British singer-songwriter FKA Twigs has said she wanted to create artwork for The Wild Escape project to inspire children to have a “genuine connection” with nature as was instilled in her when she was growing up.
Hundreds of museums across the UK have joined forces in the largest ever art collaboration to motivate children to “respond creatively” to the threat to the natural environment.
Leading artists have created artworks to inspire children to take part, including 35-year-old Twigs, who created a piece inspired by Diego Velazquez’s Rokeby Venus and Shibata Zeshin’s Two-Fold Screen.

“I know that, when I was young, there were certain things that my parents took me to, even craft fairs.
“I remember my mum used to do this amazing project every time the season would turn. We’d make a collage of summer things or spring things or autumn things or winter things and find orange leaves and acorns and stick them all down and it would be a collage, it would be on the kitchen table maybe for two or three weeks.
“We’d completely cover it and it helped me learn about acorns and conkers and leaves and the different seasons, and I guess this could be a version of that for a child or hopefully many children across the UK.”

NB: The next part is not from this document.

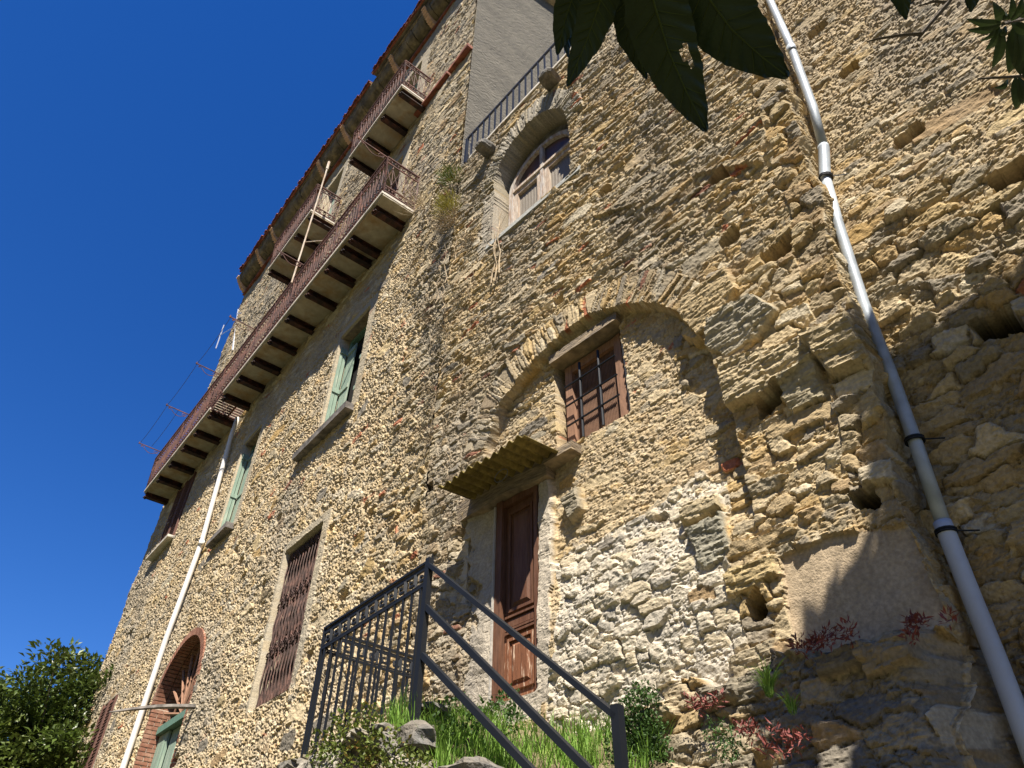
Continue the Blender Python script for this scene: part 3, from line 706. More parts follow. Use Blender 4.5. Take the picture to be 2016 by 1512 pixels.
ba = balcony(1.90, 4.52, 19.1, .76, [2.0, 2.85, 3.68, 4.45])
bb = balcony(6.72, 9.56, 19.1, .76, [6.82, 7.7, 8.6, 9.48])
def arm(parent, s, z, e0, e1):
    mb = MB(); mb.bar(F(s, z, e0), F(s, z + .02, e1), .022, .022)
    n_ = 14; pts = []
    for k in range(n_):          # long S scroll under the arm
        t = k / (n_ - 1)
        pts.append(F(s, z - .02 - .17 * math.sin(math.pi * min(1, t * 1.15)) ** .8 * (1 if t < .87 else 1), e0 + .05 + (e1 - e0 - .15) * t))
    mb.tube(pts, .009, 4)
    for ce, cz, r0 in ((e0 + .12, z - .09, .075), (e1 - .12, z - .05, .03)):
        mb.tube([F(s, cz + r0 * math.sin(a) * (1 - a / 11), ce + r0 * math.cos(a) * (1 - a / 11)) for a in np.linspace(0, 9, 14)], .007, 4, False)
    mb.box(F, s - .02, s + .02, z, z + .07, e1 - .03, e1 - .01)
    mb.build('clothesline_arm', M['rust'], parent)
for s in (1.66, 5.5, 8.35, 10.7, 13.1, 15.6): arm(lb, s, 15.55, .84, 1.55)
mb = MB()
for e in (1.5, 1.15):
    S_ = [8.35, 10.7, 13.1, 15.6] if e > 1.3 else [13.1, 15.6]
    pts = []
    for a, b in zip(S_[:-1], S_[1:]):
        for k in range(8):
            t = k / 8; pts.append(F(a + (b - a) * t, 15.62 - .5 * t * (1 - t), e))
    pts.append(F(S_[-1], 15.62, e)); mb.tube(pts, .006, 4)
mb.build('clothesline', M['wire'], lb)

# ------------------------------------------------------------ eave: trim, stone cornice, tiles, corbels
mb = MB(); mb.box(F, .0, 16.0, 23.98, 24.07, -.05, .10, 0); mb.build('string_course', M['tile'], bld)
mb = MB(); s = .0; r2 = random.Random(5)
while s < 15.95:
    L = r2.uniform(.5, 1.1) if s > 3 else r2.uniform(.35, .6)
    s1 = min(s + L, 16.0); j = r2.uniform(-.015, .015); prof = []
    for k in range(7):
        t = k / 6; prof.append((.10 + (.36 + j) * math.sin(t * math.pi / 2) ** 1.2, 24.32 + .40 * (1 - math.cos(t * math.pi / 2))))
    for (e0, z0), (e1, z1) in zip(prof[:-1], prof[1:]):
        b_ = r2.uniform(-.01, .01)
        mb.hexa([F(s + .012, z0, -.02), F(s1 - .012, z0, -.02), F(s1 - .012, z0, e0 + b_), F(s + .012, z0, e0 + b_),
                 F(s + .012, z1, -.02), F(s1 - .012, z1, -.02), F(s1 - .012, z1, e1 + b_), F(s + .012, z1, e1 + b_)])
    s = s1
mb.box(F, 0, 16.0, 24.07, 24.32, -.05, .06); mb.box(F, 0, 16.05, 24.72, 24.80, -.05, .50)
mb.build('cornice', M['cornice'], bld)
for (a, b, e, z) in ((-.35, 5.05, .64, 24.92), (5.30, 15.7, .56, 24.84)):
    rf = MB(); rf.hexa([F(a, z, e), F(b, z, e), F(b, z + 1.3, -4.5), F(a, z + 1.3, -4.5), F(a, z + .05, e), F(b, z + .05, e), F(b, z + 1.36, -4.5), F(a, z + 1.36, -4.5)])
    ro = rf.build('roof', M['cornice'], bld)
    mb = MB(); s = a
    while s < b - .1:
        s1 = s + .17; jt = r2.uniform(-.03, .03); dz = r2.uniform(-.012, .012)
        for row in range(5):
            e0 = e + .06 + jt - row * .42; e1 = e0 - .46; zz0 = z + .06 + dz + (e - e0 + .06) * .265 + .0
            for (sa, sb, up) in ((s, s + .085, 1), (s + .085, s1, 0)):
                pts0 = []; pts1 = []
                for k in range(5):
                    t = math.pi * k / 4; x = (sa + sb) / 2 - .05 * math.cos(t); y = .045 * math.sin(t) * (1 if up else -.8) + (.0 if up else .035)
                    pts0.append(F(x, zz0 + y, e0)); pts1.append(F(x, zz0 + y + .12, e1))
                for k in range(4): mb.hexa([pts0[k], pts0[k + 1], pts1[k + 1], pts1[k]] + [p + np.array([0, 0, .014]) for p in (pts0[k], pts0[k + 1], pts1[k + 1], pts1[k])])
        s = s1
    mb.box(F, a, b, z - .02, z + .045, e - .05, e + .012)
    mb.build('roof_tiles', M['tile'], ro)
MB().box(F, 14.5, 15.2, 24.95, 25.25, .1, .5, .02).build('roof_tiles', M['tile'], bld)
for s in (2.2, 4.1, 7.2, 8.95, 12.75, 14.1, 15.9):
    mb = MB(); n_ = 8
    for k in range(n_):
        t = k / n_; z0 = 24.08 + .66 * t
        mb.box(F, s - .09, s + .09, z0 + .01, z0 + .072, -.02, .17 + .42 * (t ** .8) + rnd.uniform(-.01, .01), .006)
    mb.build('corbel', M['corbel'], bld)

# ------------------------------------------------------------ pipes
def clamp(P, axis, r, parent, m):
    a = np.cross(axis, (0, .3, 1)); a /= np.linalg.norm(a); b = np.cross(axis, a); b /= np.linalg.norm(b)
    mb = MB(); mb.tube([P + (a * math.cos(t) + b * math.sin(t)) * (r + .006) for t in np.linspace(0, 2 * math.pi, 15)], .009, 5, False)
    return mb
mb = MB(); wp = child_empty('downpipe', F(10.75, 3, .09), bld); wp['label'] = 'white plastic downpipe'
pts = [F.px(468, 822, .12) + (.12,)] + [F.px(x, y, .09) + (.09,) for x, y in ((455, 860), (398, 1065), (328, 1255), (242, 1512))]
pts = [F(*p) for p in pts]; pts.append(F(F.px(242, 1512, .09)[0], 3.0, .09))
mb.tube(pts, .058, 12).tube([pts[2], pts[2] - (0, 0, .12)], .066, 12); mb.build('pipe', M['pvc'], wp, smooth=True)
clamp(F(*F.px(392, 1063, .09), .09), np.array([0, 0, 1.]), .062, wp, 0).build('clamp', M['iron'], wp)
pp = [(1492, -60), (1515, 0), (1556, 90), (1600, 210), (1622, 292), (1624, 345), (1650, 440), (1700, 598), (1760, 752), (1800, 865), (1862, 1045)]
gp = child_empty('downpipe', N.pp(1862, 1300, -.18), bld); gp['label'] = 'grey steel and plastic downpipe'
P3 = [N.pp(x, y, -.20) for x, y in pp]
mb = MB(); mb.tube(P3[:5], [.046] * 5, 14).tube([P3[4] + (0, 0, .03), P3[4], P3[5], P3[5] - (0, 0, .05)], [.053] * 4, 14).tube(P3[5:], [.046] * 6, 14)
mb.tube([P3[2] + (P3[3] - P3[2]) * t for t in (.02, .12)], .050, 14)
mb.build('pipe', M['zinc'], gp, smooth=True)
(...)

Twigs, whose real name is Tahliah Barnett, said she is “very inspired” by the world around her.
“I love things that feel authentic and I love things that feel organic and wild, I consider myself a wild woman and a wild artist,” she told PA.
Speaking about her artwork, she said: “It’s sort of a personal self-portrait to do with the world and fertility and eternity and questioning my legacy and whether I’ll have children and all of these things, and I’ve used the animals and the creatures to represent how I’m feeling.
“The courage of a tiger, and the snake is fertility and rebirth, and then the beetle is eternity. It’s kind of an expression of where I’m at, but really dialling into the animals and nature around me to help get those feelings across.”

She told PA: “I think that humans have a need to create and I think that’s what we all should be doing. We are all artists inside and it helps us get our feelings out and our emotions out and, when we connect to that, I think that humans are divine.
“When we’re not connected to creating and expressing work we can be mean and self-centred and quite ugly. But when we’re pouring our hearts out, that’s when we’re the most divine, I think.”
Other artists producing artworks include Heather Phillipson, who created the Fourth Plinth whipped cream sculpture in Trafalgar Square, artist-turned-stage designer for the stars Es Devlin, and Turner Prize winner Mark Wallinger.

The 51-year-old told PA: “The extent of the emergency cannot be overstated. This is not something nice and pretty and something we want to do because it’s nice – this is an emergency and we all have to get involved.”
Over four months Devlin drew the most endangered of the 15,000 species that live in London to “learn them” and decided to draw the Phoenix Fly for her artwork.
She said: “There are 15,000 species of Londoners, only one of them is human, that just puts us in context. Every time you learn the name for an animal, you make space for it.

“Let’s just make sure they’re learning the names of their fellow London species or their fellow global species – we are just one of many.
“That’s why I’m looking for something completely radical, which is a redefinition, a shift of focus, a shift of perspective, a redefinition of nature being inside us.”
Meanwhile, Wallinger, who won the prestigious Turner Prize in 2007, said his piece was inspired by John Keats’ poem Ode To A Nightingale.

“So I’ve redacted 93% of the poem just to leave the final four-and-a-half lines where the nightingale disappears.”
The 63-year-old added that The Wild Escape project, which was launched on Tuesday at the Natural History Museum in London, is “utterly crucial”.
“I used to haunt this place as a child,” he said.
“I was very keen on drawing, and I was very keen on nature and those are the two greatest loves and passions of my life, and they grew out of visiting museums like this and the other national galleries and enriched my life.”
Artists Rana Begum, Mollie Ray and Yinka Shonibare, as well as Tai Shani, Clare Twomey and Angela Palmer, have also created works for the project.

Emmie Kell, director for museums and cultural property at ACE, confirmed on Tuesday that the organisation has given £890,000 to The Wild Escape – one of the “largest awards” it has made to a museum project.
– The Wild Escape is open to every primary school-age child to take part from now until July.